** Begin **

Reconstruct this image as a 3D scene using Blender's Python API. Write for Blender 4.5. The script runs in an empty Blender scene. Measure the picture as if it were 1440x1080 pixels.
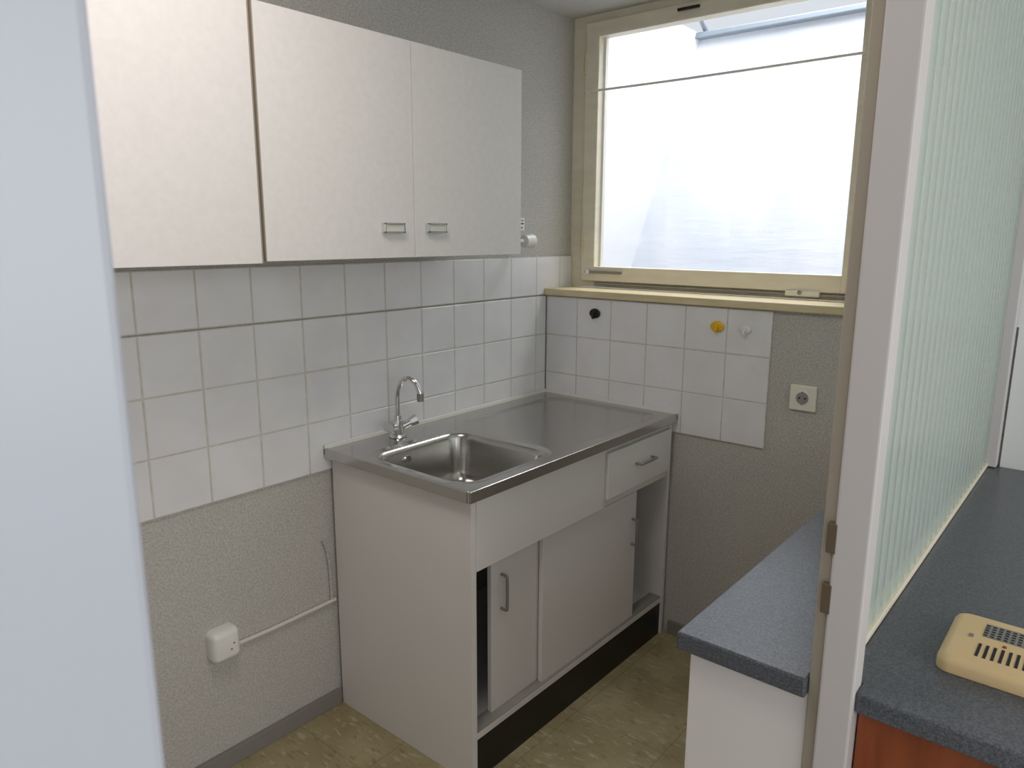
import bpy, bmesh, math, random
from mathutils import Vector, Matrix
random.seed(3)
S=bpy.context.scene
COL=bpy.context.collection
try: S.view_settings.view_transform='Standard'
except Exception: pass

# ------------------------------------------------------------ materials
def srgb(r,g,b):
    f=lambda c:(c/255/12.92) if c/255<=.04045 else ((c/255+.055)/1.055)**2.4
    return (f(r),f(g),f(b),1)
def mat(name,c,rough=.5,metal=0,var=None,vscale=20,vdetail=4,stretch=(1,1,1),bump=0,bscale=100,bstretch=(1,1,1),spec=.5,ramp=(.35,.65),coat=0):
    m=bpy.data.materials.new(name); m.use_nodes=True
    nt=m.node_tree; b=nt.nodes['Principled BSDF']
    b.inputs['Base Color'].default_value=c; b.inputs['Roughness'].default_value=rough
    b.inputs['Metallic'].default_value=metal; b.inputs['Specular IOR Level'].default_value=spec
    b.inputs['Coat Weight'].default_value=coat
    tc=nt.nodes.new('ShaderNodeTexCoord')
    if var:
        mp=nt.nodes.new('ShaderNodeMapping'); mp.inputs['Scale'].default_value=stretch
        n=nt.nodes.new('ShaderNodeTexNoise'); n.inputs['Scale'].default_value=vscale; n.inputs['Detail'].default_value=vdetail
        r=nt.nodes.new('ShaderNodeValToRGB'); r.color_ramp.elements[0].position=ramp[0]; r.color_ramp.elements[1].position=ramp[1]
        r.color_ramp.elements[0].color=c; r.color_ramp.elements[1].color=var
        nt.links.new(tc.outputs['Object'],mp.inputs[0]); nt.links.new(mp.outputs[0],n.inputs['Vector'])
        nt.links.new(n.outputs['Fac'],r.inputs[0]); nt.links.new(r.outputs[0],b.inputs['Base Color'])
    if bump:
        mp=nt.nodes.new('ShaderNodeMapping'); mp.inputs['Scale'].default_value=bstretch
        n=nt.nodes.new('ShaderNodeTexNoise'); n.inputs['Scale'].default_value=bscale; n.inputs['Detail'].default_value=3
        bp=nt.nodes.new('ShaderNodeBump'); bp.inputs['Strength'].default_value=bump; bp.inputs['Distance'].default_value=.003
        nt.links.new(tc.outputs['Object'],mp.inputs[0]); nt.links.new(mp.outputs[0],n.inputs['Vector'])
        nt.links.new(n.outputs['Fac'],bp.inputs['Height']); nt.links.new(bp.outputs[0],b.inputs['Normal'])
    return m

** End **

Reproduce the material above from its first line through the line containing "except Exception: pass", both ends included, and skip every picture.

Reconstruct this image as a 3D scene using Blender's Python API. Write for Blender 4.5. The script runs in an empty Blender scene. Measure the picture as if it were 1440x1080 pixels.
import bpy, bmesh, math, random
from mathutils import Vector, Matrix
random.seed(3)
S=bpy.context.scene
COL=bpy.context.collection
try: S.view_settings.view_transform='Standard'
except Exception: pass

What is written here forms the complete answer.